Although the band was slated to open for heavyweights Avenged Sevenfold, there was little more than a marquee to discern them from the headlining act. In fact, they played as if they were the only band of the night, moving elegantly from 2010’s “Diamond Eyes” to early hit “My Own Summer (Shove It)” from 1997’s Around the Fur. But it was the four-song interlude of Koi No Yokan highlights that truly stood out. On songs like “Rosemary” and “Swerve City”, singer Chino Moreno has found his inner storyteller. These are roaming songs with building plots and cascading climaxes. Rounding out Moreno’s tales, lead guitarist Stephen Carpenter keeps the stories melody glued to the temporal lobe while bassist Sergio Vega hints at the foreboding suspense soon to be unleashed in the narrative.
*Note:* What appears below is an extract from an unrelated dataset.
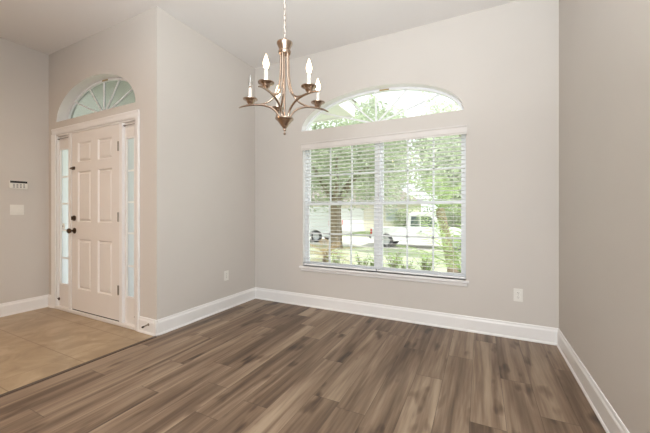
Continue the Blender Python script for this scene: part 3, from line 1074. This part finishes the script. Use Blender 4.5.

The main message of Koi No Yokan seems to be metal can have feelings too. It can be slow and nurturing and even effeminate. It comes to the fold live as Moreno looks to the horizon from every corner of the stage, assessing his audience and singing directly to them. It’s a give-and-take show, a push-and-pull interactive performance that involves the crowd as a player in the overall scheme. It’s a hard act to follow. Many left before Avenged Sevenfold took stage in a vain attempt to hold attention. This is exactly how bands like the Deftones or Korn maintain 20-plus-year careers. They adapt, they evolve, but they always care about the end result. In the face of indie rock and wanton pop stars, should there be any question why Nu Metal retains its popularity? Perhaps these trifling genres have woken a sleeping giant.